Three Clear Moves, One Obvious Goal
 
The BNP-led discourse now revolves around three calculated moves:

1. Undermine the Yunus-led government by calling it "unelected" and "directionless"

2.Falsely frame reform as delay -- as if institutional cleansing can happen on a 90-day clock

3. Pressure the government into a rushed election, hoping for a power-sharing bargain while the system is still vulnerable

And who’s leading this charge? Ironically, the very actors who, for the first time in two decades, are not being picked up at night, not facing remand, not dodging trumped-up charges. They now roam freely, shout freely, and still claim they are being "oppressed."

It’s theatre. Dangerous theatre.

When Dialogue Becomes a Dead End
 
Professor Ali Riaz, in his recent interview, laid it out clearly: the reform process is not arbitrary. It is the result of two months of structured negotiations with 33 political parties, and has already yielded broad consensus on critical areas -- from judicial independence to constitutional amendments like Article 70.
 
But BNP’s objection is loudest where its electoral monopoly feels threatened -- namely, the proposal for a bicameral parliament with proportional representation in the Upper House.
 
BNP wants seat-based dominance to carry over into the second chamber. In doing so, it resists the very concept of checks and balances, fearing it would dilute majoritarian control. Their concern isn’t democratic principle -- it’s arithmetic.
 
Referendum: Not First Choice, But Maybe the Only One Left
 
If elite consensus breaks down -- if BNP continues to weaponize instability rather than engage constructively -- a national referendum on the July Charter may become inevitable.

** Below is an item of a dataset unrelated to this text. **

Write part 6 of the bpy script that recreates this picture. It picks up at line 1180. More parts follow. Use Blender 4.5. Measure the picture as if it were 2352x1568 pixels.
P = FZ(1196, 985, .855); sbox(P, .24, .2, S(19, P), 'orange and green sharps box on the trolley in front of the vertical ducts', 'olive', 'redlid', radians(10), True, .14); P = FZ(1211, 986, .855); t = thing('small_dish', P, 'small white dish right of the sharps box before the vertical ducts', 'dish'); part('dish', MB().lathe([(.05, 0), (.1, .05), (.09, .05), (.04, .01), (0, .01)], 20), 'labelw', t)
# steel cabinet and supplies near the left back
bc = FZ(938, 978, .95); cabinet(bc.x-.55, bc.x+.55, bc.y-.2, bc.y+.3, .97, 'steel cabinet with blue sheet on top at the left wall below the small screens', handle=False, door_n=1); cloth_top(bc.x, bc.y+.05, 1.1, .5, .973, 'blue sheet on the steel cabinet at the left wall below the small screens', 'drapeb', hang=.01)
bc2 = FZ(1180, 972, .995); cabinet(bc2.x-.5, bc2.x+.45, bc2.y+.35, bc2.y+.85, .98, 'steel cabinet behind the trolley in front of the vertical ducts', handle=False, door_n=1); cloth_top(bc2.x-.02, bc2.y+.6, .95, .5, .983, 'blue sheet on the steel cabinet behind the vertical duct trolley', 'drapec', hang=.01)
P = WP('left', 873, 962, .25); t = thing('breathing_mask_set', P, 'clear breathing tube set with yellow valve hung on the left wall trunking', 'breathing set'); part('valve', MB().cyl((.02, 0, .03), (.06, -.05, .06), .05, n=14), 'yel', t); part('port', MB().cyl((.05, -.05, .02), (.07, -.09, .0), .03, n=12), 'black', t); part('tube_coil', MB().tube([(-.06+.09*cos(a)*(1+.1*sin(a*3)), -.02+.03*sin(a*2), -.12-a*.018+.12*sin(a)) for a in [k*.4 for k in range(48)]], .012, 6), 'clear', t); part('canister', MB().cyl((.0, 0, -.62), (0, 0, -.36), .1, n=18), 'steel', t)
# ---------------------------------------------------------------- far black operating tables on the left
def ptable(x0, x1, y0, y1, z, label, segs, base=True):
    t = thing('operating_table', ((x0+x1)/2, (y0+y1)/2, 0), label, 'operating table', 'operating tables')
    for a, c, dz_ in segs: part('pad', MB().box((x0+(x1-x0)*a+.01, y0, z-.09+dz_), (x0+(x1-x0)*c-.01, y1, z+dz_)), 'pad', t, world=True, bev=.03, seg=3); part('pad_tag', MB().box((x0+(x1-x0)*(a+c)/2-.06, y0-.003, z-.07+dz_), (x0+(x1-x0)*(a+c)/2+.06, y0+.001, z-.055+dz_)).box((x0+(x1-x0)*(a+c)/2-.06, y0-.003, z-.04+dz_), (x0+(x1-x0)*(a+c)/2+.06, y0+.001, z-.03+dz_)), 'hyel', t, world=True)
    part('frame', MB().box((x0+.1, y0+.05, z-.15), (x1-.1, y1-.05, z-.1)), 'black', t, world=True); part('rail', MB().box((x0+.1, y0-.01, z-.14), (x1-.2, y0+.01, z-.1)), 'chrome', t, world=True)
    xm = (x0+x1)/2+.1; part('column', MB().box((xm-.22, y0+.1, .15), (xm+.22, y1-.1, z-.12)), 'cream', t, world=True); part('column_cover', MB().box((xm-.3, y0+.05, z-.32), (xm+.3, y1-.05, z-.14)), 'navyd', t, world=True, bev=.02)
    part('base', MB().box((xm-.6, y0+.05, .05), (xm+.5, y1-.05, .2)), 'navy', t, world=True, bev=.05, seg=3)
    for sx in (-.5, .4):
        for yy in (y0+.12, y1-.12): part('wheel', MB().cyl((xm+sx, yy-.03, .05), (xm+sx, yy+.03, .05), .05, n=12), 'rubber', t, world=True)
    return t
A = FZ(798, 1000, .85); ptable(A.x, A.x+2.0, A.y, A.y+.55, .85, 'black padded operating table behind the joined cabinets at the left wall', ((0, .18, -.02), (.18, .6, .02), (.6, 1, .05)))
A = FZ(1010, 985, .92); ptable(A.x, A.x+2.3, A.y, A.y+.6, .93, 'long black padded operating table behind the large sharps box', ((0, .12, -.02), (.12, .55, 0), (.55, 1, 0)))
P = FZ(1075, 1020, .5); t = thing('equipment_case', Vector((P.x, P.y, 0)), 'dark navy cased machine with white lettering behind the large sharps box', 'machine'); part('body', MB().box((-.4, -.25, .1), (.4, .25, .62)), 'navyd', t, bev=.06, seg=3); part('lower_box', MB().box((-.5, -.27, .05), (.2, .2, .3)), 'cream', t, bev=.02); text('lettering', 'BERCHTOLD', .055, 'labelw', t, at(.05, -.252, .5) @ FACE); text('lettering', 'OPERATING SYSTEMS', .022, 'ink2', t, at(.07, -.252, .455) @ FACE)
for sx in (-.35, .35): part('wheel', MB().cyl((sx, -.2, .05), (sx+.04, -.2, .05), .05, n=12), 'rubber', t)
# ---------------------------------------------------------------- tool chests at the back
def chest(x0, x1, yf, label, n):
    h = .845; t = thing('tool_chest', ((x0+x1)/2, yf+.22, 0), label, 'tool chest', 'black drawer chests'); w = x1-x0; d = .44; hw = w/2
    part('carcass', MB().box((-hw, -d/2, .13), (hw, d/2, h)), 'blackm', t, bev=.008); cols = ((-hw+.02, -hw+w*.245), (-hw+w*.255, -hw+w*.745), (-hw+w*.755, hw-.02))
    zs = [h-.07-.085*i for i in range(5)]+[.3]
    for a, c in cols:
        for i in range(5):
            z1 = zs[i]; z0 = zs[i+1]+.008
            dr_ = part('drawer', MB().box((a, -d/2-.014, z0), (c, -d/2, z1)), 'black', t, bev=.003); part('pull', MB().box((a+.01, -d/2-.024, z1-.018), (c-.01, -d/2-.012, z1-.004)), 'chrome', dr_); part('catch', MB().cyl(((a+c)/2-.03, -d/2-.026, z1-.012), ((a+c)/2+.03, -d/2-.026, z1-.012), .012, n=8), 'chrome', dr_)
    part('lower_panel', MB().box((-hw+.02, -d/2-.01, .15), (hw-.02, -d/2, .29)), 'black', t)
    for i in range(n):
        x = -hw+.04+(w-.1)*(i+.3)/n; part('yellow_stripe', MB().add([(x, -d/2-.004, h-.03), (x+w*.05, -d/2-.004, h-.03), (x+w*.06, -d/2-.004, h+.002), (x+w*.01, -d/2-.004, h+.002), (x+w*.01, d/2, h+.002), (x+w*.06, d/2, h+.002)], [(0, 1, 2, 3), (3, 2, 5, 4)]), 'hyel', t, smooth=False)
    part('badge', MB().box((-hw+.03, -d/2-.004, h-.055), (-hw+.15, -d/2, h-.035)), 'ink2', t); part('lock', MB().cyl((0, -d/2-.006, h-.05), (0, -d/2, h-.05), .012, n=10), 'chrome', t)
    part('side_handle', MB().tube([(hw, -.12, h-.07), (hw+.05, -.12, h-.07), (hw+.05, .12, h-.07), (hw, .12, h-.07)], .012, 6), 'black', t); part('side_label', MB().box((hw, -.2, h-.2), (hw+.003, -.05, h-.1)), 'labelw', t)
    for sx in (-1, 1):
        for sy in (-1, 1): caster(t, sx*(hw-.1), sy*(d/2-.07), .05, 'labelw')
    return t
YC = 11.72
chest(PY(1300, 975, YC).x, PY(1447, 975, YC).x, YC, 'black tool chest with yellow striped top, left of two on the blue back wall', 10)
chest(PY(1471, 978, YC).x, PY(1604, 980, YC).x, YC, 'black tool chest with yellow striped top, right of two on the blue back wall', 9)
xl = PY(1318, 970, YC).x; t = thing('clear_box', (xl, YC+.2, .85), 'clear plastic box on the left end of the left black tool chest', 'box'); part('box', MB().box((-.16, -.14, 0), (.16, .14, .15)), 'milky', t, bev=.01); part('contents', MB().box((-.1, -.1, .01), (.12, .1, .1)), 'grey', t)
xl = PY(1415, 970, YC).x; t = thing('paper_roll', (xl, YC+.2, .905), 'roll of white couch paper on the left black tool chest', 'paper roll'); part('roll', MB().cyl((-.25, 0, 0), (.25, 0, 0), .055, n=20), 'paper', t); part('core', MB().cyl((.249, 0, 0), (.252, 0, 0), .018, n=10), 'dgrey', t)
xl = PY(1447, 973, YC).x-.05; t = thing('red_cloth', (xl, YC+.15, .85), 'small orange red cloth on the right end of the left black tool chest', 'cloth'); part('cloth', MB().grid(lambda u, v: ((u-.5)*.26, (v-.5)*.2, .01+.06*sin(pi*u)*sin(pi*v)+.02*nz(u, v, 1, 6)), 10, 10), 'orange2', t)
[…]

It wouldn’t be ideal. But it would be legitimate.

A referendum would allow the people -- not a handful of backroom negotiators -- to decide on:

-- The structure of the future parliament

-- Mechanisms for accountability

-- Judicial independence

-- Electoral reforms that prevent the return of dynastic authoritarianism, whether in green or blue

Referendums are risky, yes. They can be polarizing. But what is more dangerous is letting one party hold the entire transition hostage in the name of electoral entitlement.
 
The International Optics Are Already Shifting
While BNP and its media allies are crying foul about “delayed elections,” Professor Yunus is being welcomed across the globe -- from Beijing to Vatican to Tokyo to London. Diplomats see stability, not stagnation. Investors see opportunity, not chaos.
 
Only Delhi seems unsettled, watching the former gatekeepers lost influence. Hence, the echo chamber: Indian media plants a narrative, BNP amplifies it, and a cycle of synthetic outrage is born.
 
The referendum -- if it comes -- will break that loop. It will turn public sentiment into policy, silencing elite manipulation with democratic clarity.

Final Word: The Burden of Choice

The way "medias with agendas" are amplifying Khaleda Zia’s supposed behind-the-scenes intervention -- framing a potential Yunus–Tareque meeting as some grand turning point -- misses the larger picture. The real issues that matter to the people are not being addressed. The public is not looking for backroom reconciliation or symbolic gestures; they are waiting for permanent, structural reforms that will shape the institutions they live under.

BNP must decide what role it wants to play in Bangladesh’s rebirth. It can be a credible force for reform, or it can go down as the party that delayed justice, derailed consensus, and denied the people their moment.

The referendum is not the first choice. But if BNP’s tactics of strategic sabotage persist -- undermining reform while riding on the language of “consensus” -- it may become the only democratic safeguard left to prevent a rebranded return to elite-driven politics.

The Danger of Political Collusion

Here lies the deeper danger: if BNP, by virtue of being the largest political party on the ground, chooses to keep the Awami League in the playing field -- not out of principle, but to preserve the bipartisan habits of corruption, where power and opposition simply trade places but protect each other’s rot -- then the public will see through it.

This reform agenda was born not in negotiation rooms, but in the blood and slogans of a people’s uprising. If old parties now conspire to dilute that mandate, a referendum won’t just be a fallback -- it will become a national demand. The people will bypass party lines, bypass political theater, and seek to lock reform into the constitution themselves.

When the people rise once, they do not forget. They do not wait forever.